Sunday, October 21, 2012

Roman Hell-iday: "When in Rome" (2010)

If I wanted to watch bad television, I would have skipped this rental and turned on any original MTV or VH-1 programming.

Beth (Kristin Bell) is a driven museum curator...mm-kay...suddenly invited to Rome to be in her sister's (Alexis Dziena) wedding. While her younger sister celebrates her whirlwind romance, Beth worries about a huge exhibition overseen by her cold boss Celeste (Anjelica Huston, who obviously wandered in from a better movie).

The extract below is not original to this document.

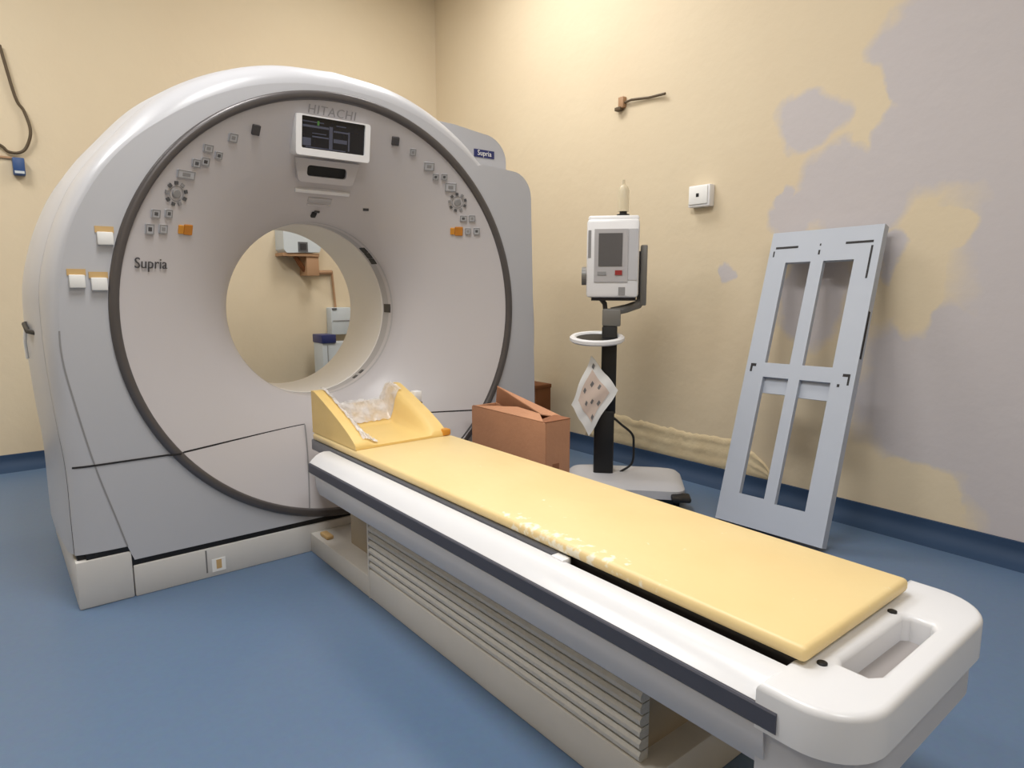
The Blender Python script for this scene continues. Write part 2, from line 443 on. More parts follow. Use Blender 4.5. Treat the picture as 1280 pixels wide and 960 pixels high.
# ---------------------------------------------------------------- CT gantry
GX, GZ, GY = 1.14, 0.95, 2.45
gantry = thing('ct_gantry', 'large light grey ring-shaped scanner housing with round bore and dark ring trim', 'scanner', (GX, 2.9, 0))
RF = 0.800
prof_pts = [(0.374, 0.375), (0.378, 0.338), (0.391, 0.308), (0.425, 0.262), (0.50, 0.19), (0.58, 0.13), (0.66, 0.08), (0.74, 0.035), (RF, 0.004)]
PROF = [(p[0], p[1]) for p in catmull(prof_pts, 8)]
def flare_d(r):
    if r >= RF: return 0.0
    for (a, da), (b, db) in zip(PROF[:-1], PROF[1:]):
        if a <= r <= b: return da + (db - da)*(r - a)/(b - a)
    return PROF[0][1]
def surf(x, z): return GY + flare_d(math.hypot(x - GX, z - GZ))
def on_flare(x, z, lift=0.0):
    e = 0.012
    dx = (surf(x+e, z) - surf(x-e, z))/(2*e); dz = (surf(x, z+e) - surf(x, z-e))/(2*e)
    n = Vector((dx, -1, dz)).normalized()
    r = Vector((1, dx, 0)).normalized(); u = n.cross(r)
    m = Matrix((r, u, n)).transposed().to_4x4(); m.translation = Vector((x, surf(x, z), z)) + n*lift
    return m
# outlines of the cover, left half, bottom to top: A front edge, B outer shoulder
A = [(0.306,0.184),(0.278,0.30),(0.237,0.469),(0.200,0.672),(0.176,0.851),(0.186,1.02),(0.211,1.162),(0.250,1.276),(0.318,1.395),(0.394,1.49),(0.486,1.572),(0.628,1.668),(0.790,1.742),(0.96,1.785),(1.14,1.80)]
B = [(0.157,0.184),(0.157,0.30),(0.157,0.47),(0.147,0.62),(0.139,0.79),(0.139,0.95),(0.148,1.073),(0.184,1.215),(0.238,1.345),(0.295,1.437),(0.360,1.518),(0.508,1.675),(0.70,1.795),(0.90,1.862),(1.14,1.885)]
def sdepth(z):
    t = min(1.0, max(0.0, (z - 0.5)/0.6)); return 0.022 + 0.118*t*t*(3 - 2*t)
NS = 8
Al = catmull(A, NS); Bl = catmull(B, NS)
def both(half):
    L_ = [(p[0], p[1]) for p in half]
    return L_ + [(2*GX - x, z) for x, z in reversed(L_[:-1])]
Af, Bf = both(Al), both(Bl)
def grow(pts, k):
    out = []
    for x, z in pts:
        v = Vector((x - GX, (z - GZ) if z > GZ else 0.0)); 
        if v.length > 1e-6: v = v.normalized()*k
        out.append((x + v.x, z + v.y))
    return out
# front face: between ring circle and outline A
angs = []
bm = new_bm()
SEG = len(Af)
rows_in = []
for (x, z) in Af:
    a = math.atan2(z - GZ, x - GX); rows_in.append((GX + 0.812*math.cos(a), GY, GZ + 0.812*math.sin(a)))
mids = [[((1-t)*p[0] + t*q[0], GY, (1-t)*p[2] + t*q[1]) for p, q in zip(rows_in, Af)] for t in (0, 0.5, 1.0)]
add_loft(bm, mids)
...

At the wedding, Beth meets the charming Nick (Josh Duhamel), and the two get along very well until the well worn sitcom cliche- "seeing possible new boyfriend kissed by mysterious girl"- rears its ugly head. Beth gets good and drunk (the adorable rom-com drunk, not the puke on your own hair drunk) and takes some coins from the conveniently placed Fountain of Love, where the lovelorn throw in their Euros and other monies and hope for true love.

An odd thing happens. The five coins she took are magically connected to the five men who threw them in, and now those five men fall hopelessly in love with Beth, who has jetted back home to New York City. Now Beth must not only avoid sports writer Nick, but struggling artist Antonio (Will Arnett), self-obsessed male model Gale (Dax Shepard), street magician Lance (Jon Heder), and sausage king Al (Danny Devito). Beth must discern whether Nick is feeling real love through a series of badly written set pieces, as the other four men make fools of themselves trying to win her heart, too.

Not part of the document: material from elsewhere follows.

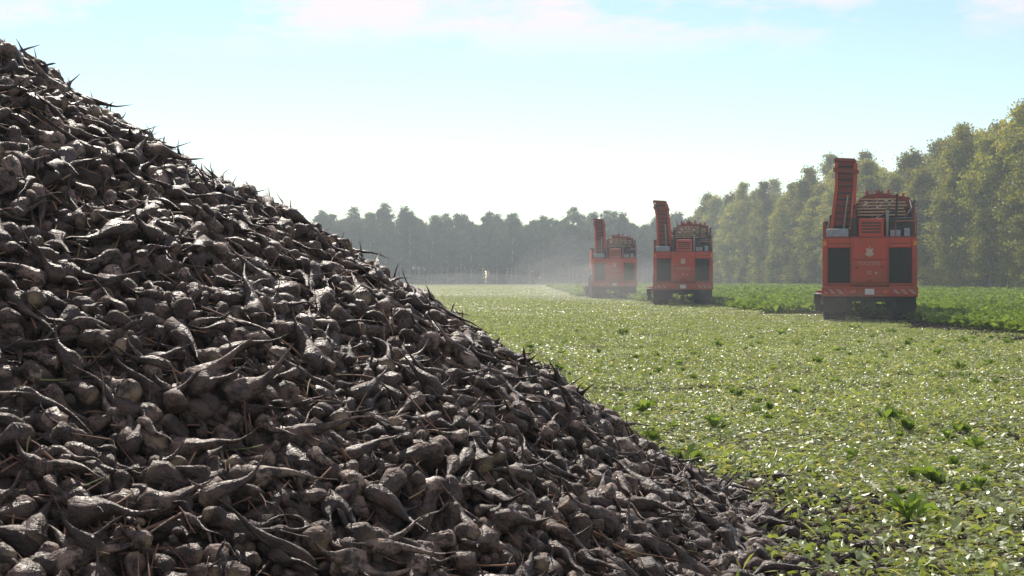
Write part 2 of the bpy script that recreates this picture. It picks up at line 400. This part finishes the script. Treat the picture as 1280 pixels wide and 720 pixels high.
bush=[tree('birch_%02d'%(8+k),random.uniform(4,6.5),.3,random.uniform(1.8,2.4),45,.15,[M_tree,M_bark]) for k in range(2)]
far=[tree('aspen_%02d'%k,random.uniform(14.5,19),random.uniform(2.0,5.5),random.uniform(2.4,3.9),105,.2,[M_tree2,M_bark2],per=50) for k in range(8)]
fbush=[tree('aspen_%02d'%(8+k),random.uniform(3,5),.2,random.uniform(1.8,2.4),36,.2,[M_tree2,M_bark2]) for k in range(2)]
pts=[];ix=[];sc=[]
def edge_x(y): return 56-(y-150)*.062 if y>100 else 59
y=96
while y<352:
    for row in range(6):
        x=edge_x(y)+row*4.2+random.uniform(-1.8,1.8)
        pts.append((x,y+random.uniform(-2,2),0)); ix.append(random.randrange(8)); sc.append(random.uniform(.82,1.12)*(1+.02*row)*(1.04 if y<190 else 1))
    x=edge_x(y)-1.5+random.uniform(-.8,.8)
    for q in range(2): pts.append((x+random.uniform(-1,2),y+random.uniform(-2,2),0)); ix.append(8+random.randrange(2)); sc.append(random.uniform(.5,1.1))
    y+=3.6
n=len(pts); sc=np.array(sc)
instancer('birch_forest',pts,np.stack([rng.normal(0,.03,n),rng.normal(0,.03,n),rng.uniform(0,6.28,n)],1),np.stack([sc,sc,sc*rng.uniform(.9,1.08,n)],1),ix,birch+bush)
pts=[];ix=[];sc=[]
x=-210
while x<62:
    hv=1+.07*mnoise.noise(Vector((x*.045,3,0)))+.04*mnoise.noise(Vector((x*.2,7,0)))
    for row in range(6):
        pts.append((x+random.uniform(-2,2),352+row*5+random.uniform(-1.5,1.5)+4*math.sin(x*.05),0)); ix.append(random.randrange(8)); sc.append(random.uniform(.85,1.08)*hv)
    for row in range(3):
        if mnoise.noise(Vector((x*.06,row,0)))>-.3:
            pts.append((x+random.uniform(-1.6,1.6),360+row*9,0)); ix.append(8+random.randrange(2)); sc.append(random.uniform(.6,1.2))
    x+=3.1
n=len(pts); sc=np.array(sc)
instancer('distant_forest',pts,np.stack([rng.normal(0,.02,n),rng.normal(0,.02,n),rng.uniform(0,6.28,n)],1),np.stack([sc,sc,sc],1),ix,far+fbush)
# ---------------------------------------------------------------- harvester
def paint(name,c,c2,rough=.42):
    b=MB(name); nn=b.noise(1.6,6); g=b.n('ShaderNodeTexCoord'); s_=b.n('ShaderNodeSeparateXYZ'); b.L.new(g.outputs['Object'],s_.inputs[0])
    mrr=b.n('ShaderNodeMapRange'); b.L.new(s_.outputs['Z'],mrr.inputs['Value']); mrr.inputs['From Min'].default_value=2.6; mrr.inputs['From Max'].default_value=.6
    st=b.noise(14,5)
    dust=b.math('ADD',b.ramp(nn,[(.40,(0,0,0)),(.75,(.55,.55,.55))]),b.math('MULTIPLY',mrr.outputs[0],b.math('MULTIPLY',st,1.1)),True)
    b.set(b.mix(dust,c,c2),b.math('ADD',b.math('MULTIPLY',dust,.4),rough)); return b.m
M_red=paint('red_paint',(.46,.034,.010),(.17,.075,.045))
M_dred=paint('dark_red_paint',(.22,.022,.011),(.12,.065,.045),.5)
def plain(name,c,r=.6,metal=0,sc_=8,var=.35):
    b=MB(name); b.set(b.ramp(b.noise(sc_,5),[(.3,tuple(q*(1-var) for q in c)),(.7,c)]),r,metal); return b.m
M_blk=plain('black_plastic',(.022,.021,.021)); M_rub=plain('tyre_rubber',(.032,.028,.025),.85); M_steel=plain('worn_steel',(.3,.28,.26),.45,.7)
M_wht=plain('white_paint',(.6,.6,.57)); M_bei=plain('pale_slats',(.55,.38,.24),.7); M_gry=plain('grey_casing',(.30,.33,.36),.5)
M_glass=plain('cab_glass',(.03,.04,.05),.1); M_lamp=plain('lamp_lens',(.6,.1,.03),.25); M_org=plain('orange_lens',(.7,.25,.03),.25)
plain_dark=plain('grille_slat_metal',(.05,.045,.042),.6); M_pink=plain('pale_lettering',(.55,.36,.30),.5)
b=MB('hazard_stripes'); tcq=b.n('ShaderNodeTexCoord'); s_=b.n('ShaderNodeSeparateXYZ'); b.L.new(tcq.outputs['Object'],s_.inputs[0])
dg=b.math('FRACT',b.math('MULTIPLY',b.math('ADD',s_.outputs['X'],s_.outputs['Z']),3.6))
b.set(b.mix(b.math('GREATER_THAN',dg,.5),(.30,.20,.17),(.36,.03,.015)),.6); M_haz=b.m
def to_obj(bm,name,mat,parent,bevel=0,smooth=False):
    bmesh.ops.recalc_face_normals(bm,faces=bm.faces)
    if bevel: bmesh.ops.bevel(bm,geom=[e for e in bm.edges if e.calc_length()>bevel*2.5],offset=bevel,segments=2,affect='EDGES',profile=.6)
    me=bpy.data.meshes.new(name); bm.to_mesh(me); bm.free(); me.materials.append(mat)
    if smooth:
        me.polygons.foreach_set('use_smooth',[True]*len(me.polygons))
    o=bpy.data.objects.new(name,me); link(o,parent); return o
def addbox(bm,x0,x1,y0,y1,z0,z1,rot=None):
    m=Matrix.Translation(((x0+x1)/2,(y0+y1)/2,(z0+z1)/2))
    if rot: m=m@rot
    bmesh.ops.create_cube(bm,size=1,matrix=m@Matrix.Diagonal((x1-x0,y1-y0,z1-z0,1)))
def boxes(name,lst,mat,parent,bevel=0):
    bm=bmesh.new()
    for q in lst: addbox(bm,*q)
    return to_obj(bm,name,mat,parent,bevel)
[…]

For a ninety-one minute movie, this film has a lot of characters. Both Beth and Nick have the standard network of try-to-be-funnier supporting friends, and Beth's divorced parents (Peggy Lipton and Don Johnson, in case you were wondering whatever happened to him) bicker and make Beth sad. The editing is so choppy, and the viewer is thrown into the melee so quickly, we don't get to know Beth. She becomes a vacuous harpy I didn't ever sympathize with.

Bell is okay in the lead role, but she must act her way through a screenplay that unravels like a series of rejected "Saturday Night Live" skits. The vase that wouldn't break at the wedding? Calling a girl during a men-only poker game? A "blackout" restaurant? The cast goes through the motions, with Duhamel and Shepard getting the most laughs (what precious few there are), but the film makers lurch from one unfunny set-up to another. The cast doesn't get to "play" or improvise (check out Shepard on the blooper reel, delivering much funnier material than what ended up in the final cut), reined in by a pace meant to hide all the predictability (if you did not see the final scenes coming, you have never seen a film, watched TV, or read a book before).

It's sad, but "When in Rome" is indicative of the current sorry state of romantic comedies. Like a plate of spaghetti, it's been done before, is a bit cheesy, and brings precious little satisfaction and much heartburn. (*) out of five stars.